Ocel presents 4.2 and 4.3 as parlor-comedy bookends, first Tranio conning an elderly hobo into impersonating Lucentio's wealthy father as Bianca cavorts in a ribbon-covered light-blue dress and fingerless gloves. Matching the scene is a green-dressed haberdasher and a ghoulish tailor presenting a hat and gown for Katherine that Petruchio of course condemns. After making his intentions quite clear to Kate - "when you are gentle, you will have one, too, and not till then" - he lies on his stomach upon the table next to her, his chin in his hands, cajoling her, but clearly enamored himself. The 4.5 exchange over the sun and the moon presents Arnold's Kate at both her breaking point and her reckoning, as she grows increasingly exasperated. Ridge's Petruchio, in a bath-robe with boots and a cowboy hat, sits with his ankles crossed, insistent and persistent, and he addresses a passing old man as "gentle mistress." When Kate refers with similar earnestness to the gentleman as "young budding virgin," Petruchio and his servants break into wild laughter, not so much at Kate's "taming" but at her getting the joke. When they finally resume their travels, she moves close to Ridge's Petruchio and takes him gently by the hand.
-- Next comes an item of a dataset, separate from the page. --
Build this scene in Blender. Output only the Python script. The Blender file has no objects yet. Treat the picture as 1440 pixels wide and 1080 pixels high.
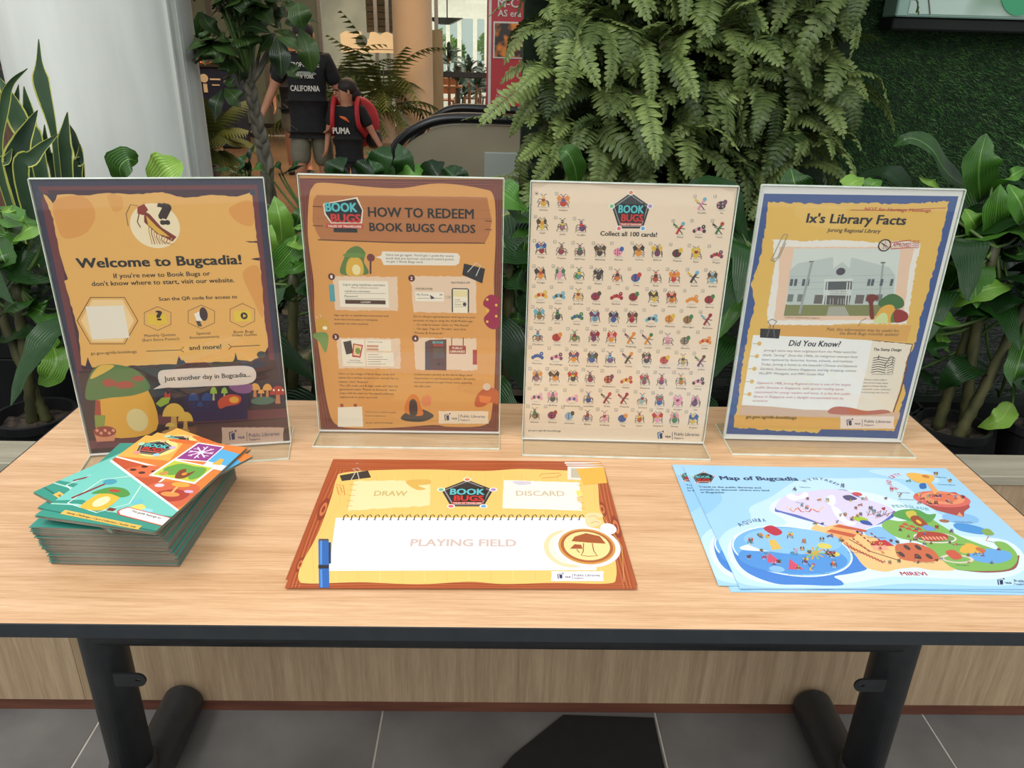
import bpy, bmesh, math, random
import numpy as np
from mathutils import Vector, Matrix, Euler
from mathutils.geometry import tessellate_polygon

# ---------------------------------------------------------------- camera, world, lights, exposure
FPX = 1068.72
PITCH, ROLL, YAW = math.radians(23.521), math.radians(1.472), math.radians(1.386)
CAMZ = 1.3299
ZT = 0.74
scene = bpy.context.scene
COL = scene.collection
_f = Vector((math.sin(YAW)*math.cos(PITCH), math.cos(YAW)*math.cos(PITCH), -math.sin(PITCH)))
_r = Vector((math.cos(YAW), -math.sin(YAW), 0)); _u = _r.cross(_f)
CR = math.cos(ROLL)*_r + math.sin(ROLL)*_u
CU = math.cos(ROLL)*_u - math.sin(ROLL)*_r
CF = _f
CC = Vector((0, 0, CAMZ))
cam_data = bpy.data.cameras.new('camera'); cam = bpy.data.objects.new('camera', cam_data); COL.objects.link(cam)
cam_data.sensor_width = 36.0; cam_data.lens = FPX/1440*36.0; cam_data.clip_start = 0.02; cam_data.clip_end = 200
M3 = Matrix((CR, CU, -CF)).transposed()
cam.matrix_world = Matrix.Translation(CC) @ M3.to_4x4()
scene.camera = cam
scene.view_settings.view_transform = 'Standard'; scene.view_settings.look = 'None'
scene.view_settings.gamma = 1.0; scene.view_settings.use_curve_mapping = False
scene.view_settings.exposure = 0.0

world = bpy.data.worlds.new('world'); scene.world = world; world.use_nodes = True
wn = world.node_tree; wn.nodes.clear()
wo = wn.nodes.new('ShaderNodeOutputWorld'); wb = wn.nodes.new('ShaderNodeBackground')
wb.inputs['Color'].default_value = (0.93, 0.98, 1.0, 1); wb.inputs['Strength'].default_value = 0.78
wn.links.new(wb.outputs[0], wo.inputs[0])

def area_light(name, loc, target, size, power, color):
    l = bpy.data.lights.new(name, 'AREA'); l.shape = 'RECTANGLE'; l.size, l.size_y = size; l.energy = power; l.color = color
    o = bpy.data.objects.new(name, l); COL.objects.link(o); o.location = loc
    o.rotation_euler = (Vector(target)-Vector(loc)).to_track_quat('-Z', 'Y').to_euler(); return o
area_light('skylight', (-2.2, 0.0, 4.5), (0, 1.3, 0.7), (2.6, 1.6), 92, (1.0, 0.985, 0.96))
area_light('front_fill', (0.6, -2.4, 3.8), (0.1, 1.6, 0.9), (4.0, 2.0), 92, (0.97, 1.0, 1.0))  # fill lamp added behind the camera to brighten the posters
area_light('warm_hall_light', (-1.5, 9.5, 3.5), (-1.5, 10.0, 0), (5, 4), 300, (1.0, 0.72, 0.46))
area_light('shop_light', (-1.5, 17.0, 3.2), (-1.5, 17.5, 0), (9, 3), 520, (1.0, 0.95, 0.86))

# ---------------------------------------------------------------- helpers
def lin(c):
    out = []
    for v in c[:3]:
        v /= 255.0
        out.append(v/12.92 if v <= 0.04045 else ((v+0.055)/1.055)**2.4)
    return (out[0], out[1], out[2], 1.0)
def ray(px, py): return CF + CR*((px-720)/FPX) - CU*((py-540)/FPX)
def atz(px, py, z):
    d = ray(px, py); return CC + d*((z-CC.z)/d.z)
def aty(px, py, y):
    d = ray(px, py); return CC + d*((y-CC.y)/d.y)

class MB:
    def __init__(s): s.v = []; s.f = []; s.c = []; s.uv = []; s.m = []
    def add(s, verts, faces, col=None, uvs=None, mi=0):
        b = len(s.v); s.v += [tuple(v) for v in verts]
        for k, f in enumerate(faces):
            s.f.append([b+i for i in f]); s.c.append(col); s.m.append(mi)
            s.uv.append([uvs[i] for i in f] if uvs else None)
        return s
    def box(s, a, b, mi=0, bev=0):
        x0,y0,z0 = a; x1,y1,z1 = b
        if bev:
            e = bev; P = []
            for z, i in ((z0,e),(z0+e,0),(z1-e,0),(z1,e)):
                P += [(x0+i+e*(i==0)*1,y0+i,z),(x1-i-e*(i==0)*1,y0+i,z),(x1-i,y0+i+e*(i==0)*1,z),(x1-i,y1-i-e*(i==0)*1,z),(x1-i-e*(i==0)*1,y1-i,z),(x0+i+e*(i==0)*1,y1-i,z),(x0+i,y1-i-e*(i==0)*1,z),(x0+i,y0+i+e*(i==0)*1,z)]
            F = [tuple(range(7,-1,-1)), tuple(range(24,32))]
            for k in range(3):
                for j in range(8): F.append((k*8+j, k*8+(j+1)%8, (k+1)*8+(j+1)%8, (k+1)*8+j))
            return s.add(P, F, mi=mi)
        P = [(x0,y0,z0),(x1,y0,z0),(x1,y1,z0),(x0,y1,z0),(x0,y0,z1),(x1,y0,z1),(x1,y1,z1),(x0,y1,z1)]
        return s.add(P, [(0,3,2,1),(4,5,6,7),(0,1,5,4),(1,2,6,5),(2,3,7,6),(3,0,4,7)], mi=mi)
    def tube(s, pts, rad, n=10, caps=True, mi=0):
        pts = [Vector(p) for p in pts]; m = len(pts)
        if not hasattr(rad, '__len__'): rad = [rad]*m
        T = [(pts[min(i+1,m-1)]-pts[max(i-1,0)]).normalized() for i in range(m)]
        up = Vector((0,0,1)) if abs(T[0].z) < 0.9 else Vector((0,1,0))
        N = T[0].cross(up).normalized(); V = []
        for i in range(m):
            N = (N - T[i]*N.dot(T[i])).normalized(); B = T[i].cross(N)
            for k in range(n):
                a = 2*math.pi*k/n; V.append(pts[i] + (N*math.cos(a)+B*math.sin(a))*rad[i])
        F = [(i*n+k, i*n+(k+1)%n, (i+1)*n+(k+1)%n, (i+1)*n+k) for i in range(m-1) for k in range(n)]
        if caps: F += [tuple(range(n-1,-1,-1)), tuple((m-1)*n+k for k in range(n))]
        return s.add(V, F, mi=mi)
    def lathe(s, prof, c=(0,0,0), n=28, mi=0):
        V = [(c[0]+r*math.cos(2*math.pi*k/n), c[1]+r*math.sin(2*math.pi*k/n), c[2]+z) for r, z in prof for k in range(n)]
        F = [(i*n+k, i*n+(k+1)%n, (i+1)*n+(k+1)%n, (i+1)*n+k) for i in range(len(prof)-1) for k in range(n)]
        return s.add(V, F, mi=mi)
    def disc(s, c, r, n=24, mi=0):
        return s.add([(c[0]+r*math.cos(2*math.pi*k/n), c[1]+r*math.sin(2*math.pi*k/n), c[2]) for k in range(n)], [tuple(range(n))], mi=mi)
    def prism(s, prof, y0, y1, mi=0):           # outline in the xz plane, pushed along y
        n = len(prof); V = [(x,y0,z) for x,z in prof]+[(x,y1,z) for x,z in prof]
        F = [tuple(range(n)), tuple(range(2*n-1,n-1,-1))]+[(i,i+n,(i+1)%n+n,(i+1)%n) for i in range(n)]
        return s.add(V, F, mi=mi)
    def ball(s, c, r, n=10, mi=0):
        if not hasattr(r,'__len__'): r = (r,r,r)
        V = [(c[0]+r[0]*math.sin(math.pi*i/n)*math.cos(2*math.pi*k/n), c[1]+r[1]*math.sin(math.pi*i/n)*math.sin(2*math.pi*k/n), c[2]+r[2]*math.cos(math.pi*i/n)) for i in range(n+1) for k in range(n)]
        F = [(i*n+k,(i+1)*n+k,(i+1)*n+(k+1)%n,i*n+(k+1)%n) for i in range(n) for k in range(n)]
        return s.add(V, F, mi=mi)
    def mesh(s, name, mats, smooth=False):
        me = bpy.data.meshes.new(name); me.from_pydata(s.v, [], s.f)
        for mt in (mats if isinstance(mats, (list,tuple)) else [mats]): me.materials.append(mt)
        n = len(s.f)
        if any(s.m): me.polygons.foreach_set('material_index', s.m)
        if s.c and s.c[0] is not None:
            a = me.color_attributes.new('print', 'BYTE_COLOR', 'CORNER'); data = []
            for f, c in zip(s.f, s.c): data += list(c)*len(f)
            a.data.foreach_set('color', data)
        if s.uv and s.uv[0] is not None:
            u = me.uv_layers.new(name='UVMap'); data = []
            for q in s.uv:
                for t in q: data += [t[0], t[1]]
            u.data.foreach_set('uv', data)
        if smooth: me.polygons.foreach_set('use_smooth', [True]*n)
        me.update(); return me
def ob(name, me, parent=None):
    if isinstance(me, tuple): me = me[0].mesh(name, me[1], me[2] if len(me) > 2 else False)
    o = bpy.data.objects.new(name, me); COL.objects.link(o)
    if parent: o.parent = parent
    return o
def tag(o, label=None, cat=None, group=None, kind=None):
    if label: o['label'] = label
    if cat: o['category'] = cat
    if group: o['group'] = group
    if kind: o['kind'] = kind
    return o
def empty(name, loc, label, cat, group=None, rz=0):
    o = bpy.data.objects.new(name, None); COL.objects.link(o); o.location = loc; o.rotation_euler = (0,0,rz); o.empty_display_size = 0.05
    return tag(o, label, cat, group)
def structure(name, me, parent=None):
    o = ob(name, me, parent)
    if not parent: o['kind'] = 'structure'
    return o

MATS = {}
def mat(name, rgb, rough=0.5, metal=0.0, rgb2=None, scale=8.0, detail=4, stretch=(1,1,1), bump=0.0, spec=0.5, emit=0.0, trans=0.0, coat=0.0, coords='Object', alpha=1.0, contrast=(0.35,0.65)):
    m = bpy.data.materials.new(name); m.use_nodes = True; nt = m.node_tree; P = nt.nodes['Principled BSDF']
    P.inputs['Roughness'].default_value = rough; P.inputs['Metallic'].default_value = metal
    P.inputs['Specular IOR Level'].default_value = spec; P.inputs['Coat Weight'].default_value = coat
    P.inputs['Base Color'].default_value = lin(rgb); P.inputs['Alpha'].default_value = alpha
    P.inputs['Transmission Weight'].default_value = trans
    if emit: P.inputs['Emission Color'].default_value = lin(rgb); P.inputs['Emission Strength'].default_value = emit
    if rgb2 or bump:
        tc = nt.nodes.new('ShaderNodeTexCoord'); mp = nt.nodes.new('ShaderNodeMapping'); mp.inputs['Scale'].default_value = stretch
        nz = nt.nodes.new('ShaderNodeTexNoise'); nz.inputs['Scale'].default_value = scale; nz.inputs['Detail'].default_value = detail
        nt.links.new(tc.outputs[coords], mp.inputs[0]); nt.links.new(mp.outputs[0], nz.inputs['Vector'])
        if rgb2:
            cr = nt.nodes.new('ShaderNodeValToRGB'); cr.color_ramp.elements[0].position = contrast[0]; cr.color_ramp.elements[1].position = contrast[1]
            cr.color_ramp.elements[0].color = lin(rgb); cr.color_ramp.elements[1].color = lin(rgb2)
            nt.links.new(nz.outputs['Fac'], cr.inputs[0]); nt.links.new(cr.outputs[0], P.inputs['Base Color'])
        if bump:
            bp = nt.nodes.new('ShaderNodeBump'); bp.inputs['Strength'].default_value = bump; bp.inputs['Distance'].default_value = 0.01
            nt.links.new(nz.outputs['Fac'], bp.inputs['Height']); nt.links.new(bp.outputs[0], P.inputs['Normal'])
    MATS[name] = m; return m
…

Ocel begins the Act V conclusion with the comeuppance of the servants, Schwader's Tranio stealing the scene with a schoolgirl scream that is matched by Bianca's squeal of delight at her engagement ring. Kate and Petruchio witness the tying up of loose plot ends from downstage, then turn to smile at each other and gently kiss as Tranio returns, again the ever-efficient butler in white gloves, orchestrating a scene change and the movement of much furniture. The parlor scene features a downstage grandfather's clock, a sofa facing away from the audience, and an ornate area rug beneath a banquet table. In mock confusion, Schwader's Tranio consults a blueprint with his crew, who discover their error - the plan was, pointedly, upside down, perhaps like Petruchio's taming of Kate - then hurry to reverse and rearrange the set, the sofa now upstage next to the clock opposite winged armchairs and ottomans, to a burst of spontaneous applause from the audience.
When Ridge's Petruchio enters in 5.2, he appears as tamed as his new bride, and he stands debonair in a tuxedo beside Kate in a gown with gloves, her hair up as she poses with a champagne flute. His decidedly problematic wager over wifely obedience is made as a "command," but Arnold's Kate calmly - and surprisingly - complies, then turns to fetch the other brides as per Petruchio's wish. She delivers the concluding speech about wifely duty, obedience, and gratitude, and Ridge's Petruchio appears truly moved. When Arnold's Kate kneels and places her hand on the ground - "my hand is ready" - for him to tread upon, Ridge's Petruchio kneels as well, lifting her hand, then kissing Kate and caressing her cheek. While it may play as something of an apologetic reach, Ocel and his performers manage to present a mature romance a la Much Ado About Nothing, with two seasoned and witty protagonists convincingly finding late but enduring - and mutual - love and respect.